▶ What is being asked:
Filter the lines below, copying only those with the string "Blender".

** BEGIN Provided records **

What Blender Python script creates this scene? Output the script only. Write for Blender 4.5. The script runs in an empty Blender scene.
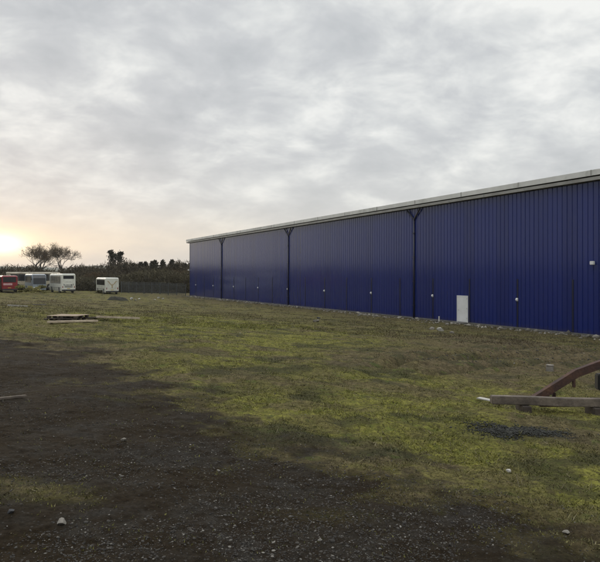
import bpy, bmesh, math, random
import numpy as np
from math import radians as R, sin, cos, pi, sqrt, atan2
from mathutils import Vector, Matrix

S = bpy.context.scene
COL = S.collection
random.seed(7)
RNG = np.random.default_rng(11)

# ------------------------------------------------------------------ camera
CAM_Z, F, HOR = 4.0, 610.0, 275.0          # eye height, focal length (photo px), horizon row
cd = bpy.data.cameras.new('camera')
cd.sensor_width = 36.0
cd.lens = 36.0 * F / 600.0
cd.shift_y = -(281.0 - HOR) / 600.0
cd.clip_start = 0.1
cd.clip_end = 9000
cam = bpy.data.objects.new('camera', cd)
cam.location = (0, 0, CAM_Z)
cam.rotation_euler = (R(90), 0, 0)
COL.objects.link(cam)
S.camera = cam
S.view_settings.view_transform = 'Standard'
S.view_settings.look = 'None'
S.view_settings.exposure = 0.0
S.view_settings.gamma = 1.0
S.view_settings.use_curve_mapping = False

# ------------------------------------------------------------------ node helpers
class NT:
    def __init__(s, tree):
        s.t = tree; s.n = tree.nodes; s.l = tree.links
    def new(s, typ, **kw):
        n = s.n.new(typ)
        for k, v in kw.items(): setattr(n, k, v)
        return n
    def set(s, sock, v):
        if hasattr(v, 'is_output') or isinstance(v, bpy.types.NodeSocket): s.l.new(v, sock)
        else: sock.default_value = v
    def math(s, op, a, b=0.0, c=0.0, clamp=False):
        n = s.new('ShaderNodeMath', operation=op); n.use_clamp = clamp
        for i, v in enumerate((a, b, c)): s.set(n.inputs[i], v)
        return n.outputs[0]
    def vmath(s, op, a, b=(0, 0, 0)):
        n = s.new('ShaderNodeVectorMath', operation=op)
        s.set(n.inputs[0], a); s.set(n.inputs[1], b)
        return n.outputs['Value'] if op in ('DOT_PRODUCT', 'LENGTH') else n.outputs[0]
    def mix(s, f, a, b, blend='MIX'):
        n = s.new('ShaderNodeMix', data_type='RGBA', blend_type=blend)
        s.set(n.inputs[0], f)
        s.set(n.inputs[6], a if not isinstance(a, tuple) else tuple(a[:3]) + (1,))
        s.set(n.inputs[7], b if not isinstance(b, tuple) else tuple(b[:3]) + (1,))
        return n.outputs[2]
    def noise(s, vec, scale, detail=4.0, rough=0.55, dist=0.0):
        n = s.new('ShaderNodeTexNoise')
        if vec is not None: s.l.new(vec, n.inputs['Vector'])
        n.inputs['Scale'].default_value = scale; n.inputs['Detail'].default_value = detail
        n.inputs['Roughness'].default_value = rough; n.inputs['Distortion'].default_value = dist
        return n.outputs['Fac']
    def ramp(s, f, stops, interp='LINEAR'):
        n = s.new('ShaderNodeValToRGB'); n.color_ramp.interpolation = interp
        e = n.color_ramp.elements
        while len(e) < len(stops): e.new(0.5)
        for el, (p, c) in zip(e, stops):
            el.position = p; el.color = (c, c, c, 1) if not isinstance(c, tuple) else tuple(c[:3]) + (1,)
        s.set(n.inputs[0], f)
        return n.outputs[0]
    def smooth(s, x, a, b):
        n = s.new('ShaderNodeMapRange', interpolation_type='SMOOTHSTEP')
        s.set(n.inputs[0], x); n.inputs[1].default_value = a; n.inputs[2].default_value = b
        n.inputs[3].default_value = 0; n.inputs[4].default_value = 1
        return n.outputs[0]

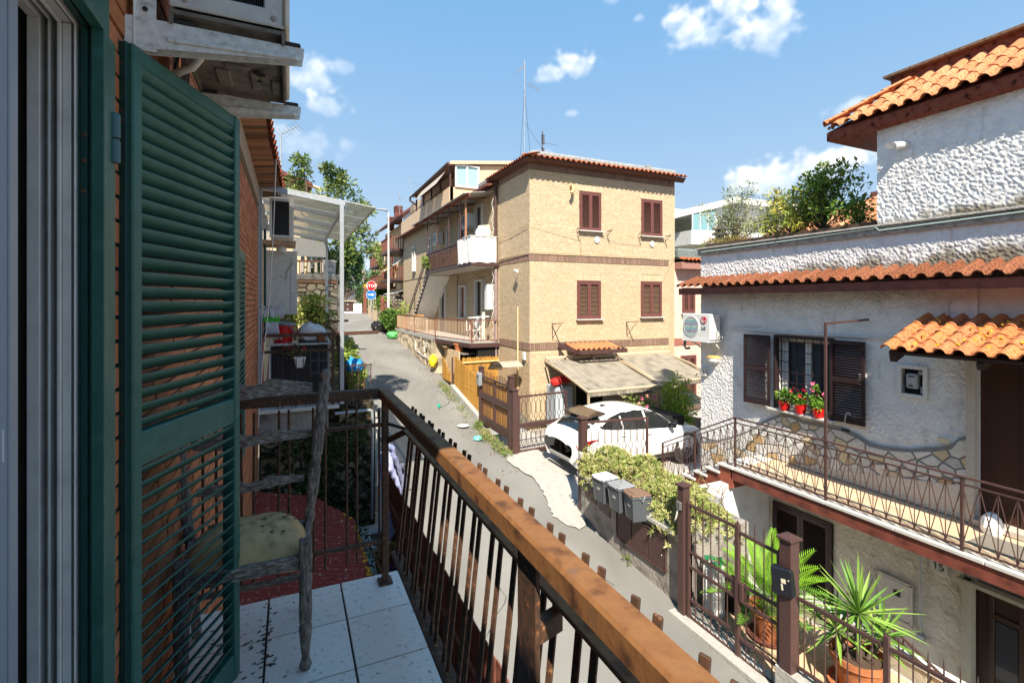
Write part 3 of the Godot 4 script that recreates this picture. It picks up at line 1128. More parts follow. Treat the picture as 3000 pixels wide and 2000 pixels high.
func balcony() -> void:
	var sl = Mb.new()
	sl.box(P(0.063, 3.045, 0.82), Vector3(0.966, 0.17, 3.70))
	var fl = stru("balcony_floor", sl, M.grout)
	var gx = [-0.422, -0.095, 0.237, 0.546]
	var gd = [2.675, 2.357, 2.024, 1.692, 1.36, 1.028, 0.696, 0.364, 0.03, -0.30, -0.64]
	for i in 3:
		for j in 10:
			var g = Mb.new()
			g.col = vary(Color(0.98, 0.97, 0.97), 0.05)
			g.cbox(P((gx[i] + gx[i + 1]) * 0.5, 3.137, (gd[j] + gd[j + 1]) * 0.5), Vector3(gx[i + 1] - gx[i] - 0.009, 0.016, gd[j] - gd[j + 1] - 0.009), 0.0015)
			part(fl, "tile", g, M.floortile)
	# earth spilled on the tiles under the chair
	var di = Mb.new()
	for i in 130:
		var x = -0.20 + rng.randfn(0, 0.11)
		var d = 2.30 + rng.randfn(0, 0.16)
		if x < -0.40 or x > 0.2 or d > 2.66:
			continue
		if rng.randf() < 0.35: x = -0.095 + rng.randfn(0, 0.012)
		var s = rng.randf_range(0.001, 0.007)
		di.box(P(x, 3.146, d), Vector3(s * 2.6, 0.003, s), Basis(Vector3.UP, rng.randf_range(0.2, 0.7)))
	stuff(solo("spilled_soil", di, M.soil, "dark earth spilled over the pale balcony tiles under the chair", "soil"))
	# railing
	var r = thing("balcony_railing", "rusty brown iron railing of our own balcony in the foreground", "railing", P(0.45, 3.145, 1.5))
	var g = Mb.new()
	g.cbox(P(0.447, 4.120, 1.02), Vector3(0.056, 0.05, 3.26), 0.006)
	part(r, "handrail", g, M.rust)
	g = Mb.new()
	g.cbox(P(0.02, 4.130, 2.585), Vector3(0.80, 0.05, 0.05), 0.005)
	part(r, "end_handrail", g, M.rustdark)
	g = Mb.new()
	g.cbox(P(0.535, 3.955, 0.98), Vector3(0.042, 0.012, 3.0), 0.002)
	part(r, "upper_rail", g, M.rust)
	g = Mb.new()
	g.cbox(P(0.483, 3.345, 0.98), Vector3(0.05, 0.012, 3.0), 0.002)
	part(r, "lower_rail", g, M.rustdark)
	g = Mb.new()
	g.cbox(P(0.449, 3.625, 2.585), Vector3(0.032, 0.96, 0.035), 0.003)
	part(r, "corner_post", g, M.rustdark)
	g = Mb.new()
	g.cbox(P(0.449, 3.152, 2.585), Vector3(0.07, 0.01, 0.075), 0.002)
	part(r, "foot_plate", g, M.rustdark)
	g = Mb.new()
	g.cbox(P(0.449, 3.62, 0.905), Vector3(0.012, 0.95, 0.085), 0.002)
	part(r, "flat_post", g, M.rustdark)
	g = Mb.new()
	g.bar(P(0.452, 3.91, 0.905), P(0.535, 3.91, 0.93), 0.03, 0.045, Vector3.UP, 0.003)
	part(r, "bracket", g, M.rustdark)
	g = Mb.new()
	g.bar(P(0.455, 3.88, 2.575), P(0.53, 3.945, 2.47), 0.012, 0.03, Vector3.UP, 0.002)
	g.bar(P(0.46, 3.968, 2.585), P(0.532, 3.96, 2.47), 0.014, 0.014, Vector3.UP, 0.002)
	part(r, "bracket", g, M.rustdark)
	for y in [3.966, 3.363]:
		g = Mb.new()
		g.cbox(P(0.015, y, 2.585), Vector3(0.84, 0.018, 0.022), 0.002)
		part(r, "end_rail", g, M.rustdark)
	for x in [-0.36, -0.305, -0.205, -0.158, -0.051, -0.004, 0.106, 0.158, 0.261, 0.310, 0.420]:
		g = Mb.new()
		g.tube([P(x, 3.275 + rng.randf_range(-0.004, 0.004), 2.587), P(x + rng.randf_range(-0.004, 0.004), 4.082 if x < 0.4 else 4.05, 2.587)], 0.006, 7)
		part(r, "end_baluster", g, M.rustdark)
	# leaning flat balusters in pairs; their tips stand out beyond the handrail
	var bb = Mb.new()
	bb.cbox(Vector3.ZERO, Vector3(0.006, 0.62, 0.016), 0.0015)
	var lean = (P(0.563, 4.075, 0) - P(0.483, 3.33, 0)).normalized()
	for i in 20:
		for s in [0.0, 0.055]:
			var d = 2.44 - i * 0.158 - s + rng.randf_range(-0.006, 0.006)
			if d < -0.45:
				continue
			g = Mb.new()
			var yb = Vector3(lean.x, lean.y, 0)
			var mid = P(0.523, 3.702, d)
			g.cbox(mid, Vector3(0.007, 0.75, 0.018), 0.0015, Basis(yb.cross(Vector3.BACK), yb, Vector3.BACK) * Basis(Vector3.UP, 0.35))
			part(r, "baluster", g, M.rustdark)

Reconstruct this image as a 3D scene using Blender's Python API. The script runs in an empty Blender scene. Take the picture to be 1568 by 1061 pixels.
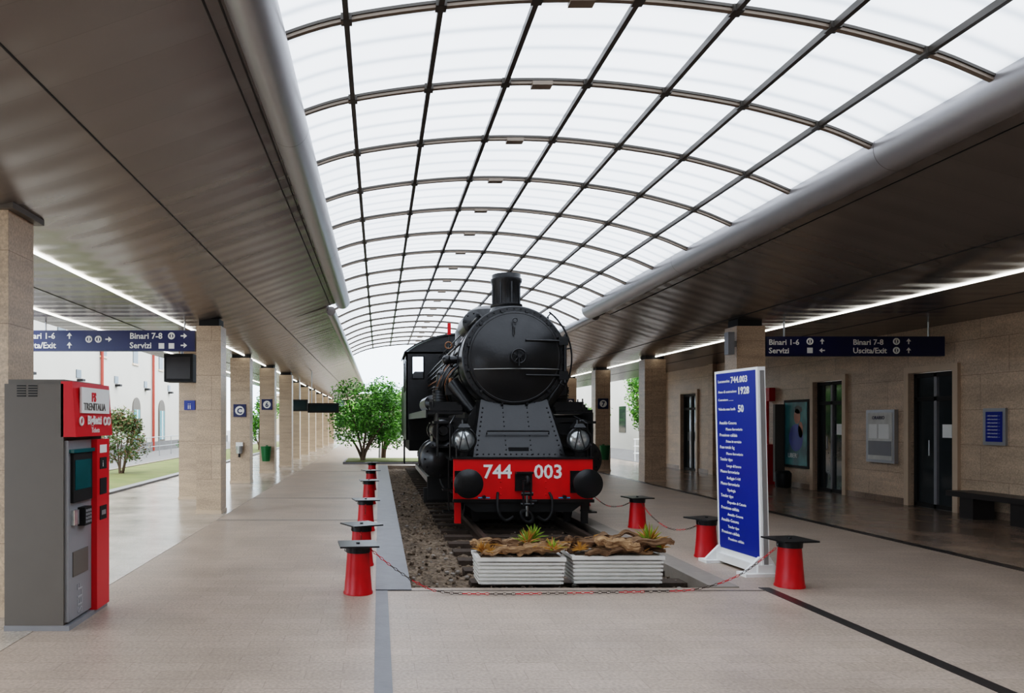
import bpy, math, random
from mathutils import Vector, Matrix, noise
random.seed(7)
pi=math.pi
scene=bpy.context.scene
COL=scene.collection
CZ=1.65
try: scene.view_settings.view_transform='Filmic'
except Exception as e: print('view',e)
for lk in ('High Contrast','Filmic - High Contrast'):
    try: scene.view_settings.look=lk; break
    except Exception as e: print('look',e)
# ------------------------------------------------------------------ materials
def newmat(name):
    m=bpy.data.materials.new(name); m.use_nodes=True
    nt=m.node_tree; b=nt.nodes['Principled BSDF']
    return m,nt,b
def N(nt,t,**kw):
    n=nt.nodes.new(t)
    for k,v in kw.items():
        if k in n.inputs: n.inputs[k].default_value=v
        else: setattr(n,k,v)
    return n
def mixc(nt,fac,a,b,mode='MIX'):
    n=nt.nodes.new('ShaderNodeMix'); n.data_type='RGBA'; n.blend_type=mode
    def s(i,v):
        if isinstance(v,bpy.types.NodeSocket): nt.links.new(v,n.inputs[i])
        elif isinstance(v,(tuple,list)): n.inputs[i].default_value=(*v[:3],1)
        else: n.inputs[i].default_value=v
    s(0,fac); s(6,a); s(7,b)
    return n.outputs[2]
def ocoord(nt,scale=(1,1,1),rot=(0,0,0)):
    tc=nt.nodes.new('ShaderNodeTexCoord'); mp=nt.nodes.new('ShaderNodeMapping')
    mp.inputs['Scale'].default_value=scale; mp.inputs['Rotation'].default_value=rot
    nt.links.new(tc.outputs['Object'],mp.inputs['Vector']); return mp.outputs['Vector']
def pm(name,col,rough=.5,metal=0,var=.12,scale=6,bump=0,bscale=40,spec=.5,st=(1,1,1)):
    m,nt,b=newmat(name)
    v=ocoord(nt,st); n=N(nt,'ShaderNodeTexNoise',Scale=scale,Detail=4.0); nt.links.new(v,n.inputs['Vector'])
    c=mixc(nt,n.outputs['Fac'],tuple(x*(1-var) for x in col),tuple(min(1,x*(1+var)) for x in col))
    nt.links.new(c,b.inputs['Base Color'])
    b.inputs['Roughness'].default_value=rough; b.inputs['Metallic'].default_value=metal
    b.inputs['Specular IOR Level'].default_value=spec
    if bump:
        n2=N(nt,'ShaderNodeTexNoise',Scale=bscale,Detail=3.0); nt.links.new(v,n2.inputs['Vector'])
        bp=N(nt,'ShaderNodeBump',Strength=bump,Distance=.02); nt.links.new(n2.outputs['Fac'],bp.inputs['Height'])
        nt.links.new(bp.outputs['Normal'],b.inputs['Normal'])
    return m
def emis(name,col,st):
    m,nt,b=newmat(name); b.inputs['Base Color'].default_value=(*col,1)
    b.inputs['Emission Color'].default_value=(*col,1); b.inputs['Emission Strength'].default_value=st; return m
def tilemat(name,c1,c2,mort,bw,rh,rough=.4,axes='XY',msize=.006,bump=.15,nscale=1.2,vein=(1,1,1),lo=.72,hi=1.25,spec=.5):
    m,nt,b=newmat(name); b.inputs['Specular IOR Level'].default_value=spec
    tc=nt.nodes.new('ShaderNodeTexCoord'); sx=nt.nodes.new('ShaderNodeSeparateXYZ'); cx=nt.nodes.new('ShaderNodeCombineXYZ')
    nt.links.new(tc.outputs['Object'],sx.inputs[0])
    nt.links.new(sx.outputs[axes[0]],cx.inputs[0]); nt.links.new(sx.outputs[axes[1]],cx.inputs[1])
    br=nt.nodes.new('ShaderNodeTexBrick'); nt.links.new(cx.outputs[0],br.inputs['Vector'])
    br.inputs['Scale'].default_value=1; br.inputs['Brick Width'].default_value=bw; br.inputs['Row Height'].default_value=rh
    br.inputs['Mortar Size'].default_value=msize; br.inputs['Mortar Smooth'].default_value=.3
    br.inputs['Color1'].default_value=(*c1,1); br.inputs['Color2'].default_value=(*c2,1); br.inputs['Mortar'].default_value=(*mort,1)
    mp=nt.nodes.new('ShaderNodeMapping'); mp.inputs['Scale'].default_value=vein; nt.links.new(tc.outputs['Object'],mp.inputs[0])
    n=N(nt,'ShaderNodeTexNoise',Scale=nscale,Detail=6.0,Roughness=.6); nt.links.new(mp.outputs[0],n.inputs['Vector'])
    n3=N(nt,'ShaderNodeTexNoise',Scale=45.0,Detail=4.0); nt.links.new(tc.outputs['Object'],n3.inputs['Vector'])
    r=nt.nodes.new('ShaderNodeMapRange'); r.inputs[1].default_value=.3; r.inputs[2].default_value=.7; r.inputs[3].default_value=lo; r.inputs[4].default_value=hi
    nt.links.new(n.outputs['Fac'],r.inputs[0])
    r3=nt.nodes.new('ShaderNodeMapRange'); r3.inputs[1].default_value=.3; r3.inputs[2].default_value=.7; r3.inputs[3].default_value=.8; r3.inputs[4].default_value=1.2
    nt.links.new(n3.outputs['Fac'],r3.inputs[0])
    mu=N(nt,'ShaderNodeMath',operation='MULTIPLY'); nt.links.new(r.outputs[0],mu.inputs[0]); nt.links.new(r3.outputs[0],mu.inputs[1])
    vm=N(nt,'ShaderNodeVectorMath',operation='SCALE'); nt.links.new(br.outputs['Color'],vm.inputs[0]); nt.links.new(mu.outputs[0],vm.inputs['Scale'])
    nt.links.new(vm.outputs[0],b.inputs['Base Color'])
    rr=nt.nodes.new('ShaderNodeMapRange'); rr.inputs[3].default_value=rough-.08; rr.inputs[4].default_value=rough+.12
    nt.links.new(n.outputs['Fac'],rr.inputs[0]); nt.links.new(rr.outputs[0],b.inputs['Roughness'])
    bp=N(nt,'ShaderNodeBump',Strength=bump,Distance=.004); 
    inv=N(nt,'ShaderNodeMath',operation='SUBTRACT'); inv.inputs[0].default_value=1; nt.links.new(br.outputs['Fac'],inv.inputs[1])
    ad=N(nt,'ShaderNodeMath',operation='MULTIPLY_ADD'); nt.links.new(n3.outputs['Fac'],ad.inputs[0]); ad.inputs[1].default_value=.4; nt.links.new(inv.outputs[0],ad.inputs[2])
    nt.links.new(ad.outputs[0],bp.inputs['Height']); nt.links.new(bp.outputs['Normal'],b.inputs['Normal'])
    return m

M_floor=tilemat('paving_stone',(.40,.325,.27),(.365,.295,.24),(.29,.23,.185),.48,.16,.42,'XY',.003,.2,.9,lo=.84,hi=1.14,spec=.45)
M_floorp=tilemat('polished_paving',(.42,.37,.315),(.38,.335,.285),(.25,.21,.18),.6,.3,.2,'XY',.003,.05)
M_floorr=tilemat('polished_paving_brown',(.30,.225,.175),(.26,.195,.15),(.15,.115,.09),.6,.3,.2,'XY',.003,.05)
M_curb=pm('grey_curb_stone',(.19,.19,.20),.5,var=.2,bump=.1)
M_curb2=pm('grey_brown_curb_stone',(.25,.22,.19),.6,var=.2,bump=.1)
M_dark=pm('dark_inlay_stone',(.03,.027,.027),.35)
M_pillar=tilemat('travertine_pillar',(.52,.40,.295),(.46,.35,.255),(.29,.215,.155),3.0,.62,.38,'XZ',.004,.1,1.5,(1,1,6),lo=.84,hi=1.14)
M_wall=tilemat('travertine_wall',(.56,.43,.32),(.49,.375,.275),(.30,.225,.16),1.15,.62,.34,'YZ',.005,.1,1.3,(1,.7,3.5),lo=.8,hi=1.18)
M_frame=pm('travertine_trim',(.56,.44,.33),.4,var=.15,scale=3)
M_black=pm('loco_black_paint',(.011,.0115,.0125),.30,.0,var=.4,scale=5,bump=.09,bscale=22,spec=.55)
M_blackd=pm('loco_black_dull',(.007,.007,.0075),.6,.0,var=.4,scale=8)
M_red=pm('loco_red_paint',(.68,.007,.007),.38,var=.15)
M_redb=pm('bollard_red',(.46,.004,.007),.36,var=.18,scale=12)
M_redm=pm('machine_red',(.64,.010,.018),.32,var=.06)
M_white=pm('white_paint',(.82,.82,.80),.5,var=.05)
M_brass=pm('old_pipe_brown',(.24,.12,.065),.45,.6,var=.4)
M_steel=pm('worn_steel',(.22,.22,.21),.35,.8)
M_rust=pm('rusty_rail',(.06,.042,.032),.6,.4,var=.4)
M_lens=pm('lamp_glass',(.5,.53,.53),.12,.6,var=.45,scale=14)
M_cyan=pm('cyan_handle',(.02,.30,.5),.4)
M_sleeper=pm('sleeper_wood',(.06,.043,.032),.85,var=.4,scale=12,bump=.5)
M_navy=pm('navy_sign',(.004,.009,.075),.3,var=.1)
M_blue=pm('blue_panel',(.008,.035,.28),.3,var=.08)
M_grey=pm('machine_grey',(.135,.12,.105),.5,var=.05)
M_lgrey=pm('machine_light_grey',(.25,.25,.26),.4,var=.05)
M_mgrey=pm('lettering_grey',(.38,.38,.40),.4,var=.05)
M_dscr=pm('dark_screen',(.01,.03,.035),.1)
M_teal=pm('teal_screen',(.01,.11,.12),.15,var=.3)
M_planter=pm('planter_white',(.72,.70,.66),.6,var=.1,scale=9)
M_bark=pm('driftwood_bark',(.17,.10,.055),.9,var=.75,scale=9,bump=1,bscale=30,st=(.35,2,2))
M_bark2=pm('driftwood_light',(.34,.21,.115),.9,var=.65,scale=11,bump=1,bscale=34,st=(.35,2,2))
M_spike=pm('spiky_leaf',(.22,.32,.03),.5,var=.4)
M_spikeb=pm('dry_leaf',(.42,.21,.04),.6,var=.4)
M_leaf=pm('leaf_green',(.12,.31,.03),.5,var=.5,scale=2)
M_leaf2=pm('leaf_dark_green',(.04,.13,.018),.5,var=.5,scale=2)
M_leafd=pm('leaf_dull_green',(.09,.15,.05),.6,var=.5,scale=2)
M_leafp=pm('leaf_reddish',(.20,.13,.07),.6,var=.5,scale=2)
M_trunk=pm('tree_trunk',(.12,.085,.06),.8,var=.3)
M_facade=pm('plaster_white',(.50,.49,.455),.85,var=.08,scale=.6)
M_facy=pm('plaster_cream',(.42,.36,.27),.85,var=.1,scale=.6)
M_win=pm('window_glass_dark',(.03,.04,.045),.06,var=.2,spec=.8)
M_winb=pm('window_blue',(.18,.32,.38),.2)
M_pipe=pm('red_pipe',(.4,.06,.04),.5)
M_asph=pm('asphalt',(.17,.17,.17),.8,var=.2,scale=3)
M_green=pm('bin_green',(.008,.12,.035),.4)
M_paper=pm('poster_paper',(.58,.57,.54),.5,var=.25,scale=5)
M_redp=pm('poster_red',(.5,.04,.03),.5)
M_alu=pm('aluminium',(.45,.46,.48),.35,.7,var=.05)
M_rib=pm('rib_dark_steel',(.075,.068,.06),.45,.3,var=.15)
M_ribl=pm('rib_tan_steel',(.22,.18,.145),.45,.3,var=.15)
M_cap=pm('cap_black',(.012,.013,.015),.35,var=.2)
M_benchm=pm('bench_stone',(.035,.03,.028),.35)
M_groove=pm('joint_groove',(.02,.018,.017),.7)
M_led=emis('led_strip',(1,.97,.88),6)
m,nt,b=newmat('poster_teal'); v=ocoord(nt,(1,1.6,1)); n=N(nt,'ShaderNodeTexNoise',Scale=1.7,Detail=2.0); nt.links.new(v,n.inputs['Vector'])
cr=nt.nodes.new('ShaderNodeValToRGB'); nt.links.new(n.outputs['Fac'],cr.inputs[0])
e=cr.color_ramp.elements; e[0].position=.38; e[0].color=(.015,.10,.13,1); e[1].position=.6; e[1].color=(.04,.23,.25,1)
nt.links.new(cr.outputs[0],b.inputs['Base Color']); b.inputs['Roughness'].default_value=.25; M_postt=m
M_skin=pm('poster_warm_tone',(.36,.12,.06),.3,var=.4,scale=3)
m,nt,b=newmat('track_gravel'); v=ocoord(nt); vo=N(nt,'ShaderNodeTexVoronoi',Scale=22.0); nt.links.new(v,vo.inputs['Vector'])
n=N(nt,'ShaderNodeTexNoise',Scale=2.5,Detail=7.0,Roughness=.7); nt.links.new(v,n.inputs['Vector'])
bw=nt.nodes.new('ShaderNodeRGBToBW'); nt.links.new(vo.outputs['Color'],bw.inputs[0])
c=mixc(nt,n.outputs['Fac'],(.045,.033,.023),(.30,.225,.16)); c2=mixc(nt,.7,c,bw.outputs[0],'SOFT_LIGHT'); nt.links.new(c2,b.inputs['Base Color'])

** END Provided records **

▶ Problem solution:
What Blender Python script creates this scene? Output the script only. Write for Blender 4.5. The script runs in an empty Blender scene.
Reconstruct this image as a 3D scene using Blender's Python API. The script runs in an empty Blender scene. Take the picture to be 1568 by 1061 pixels.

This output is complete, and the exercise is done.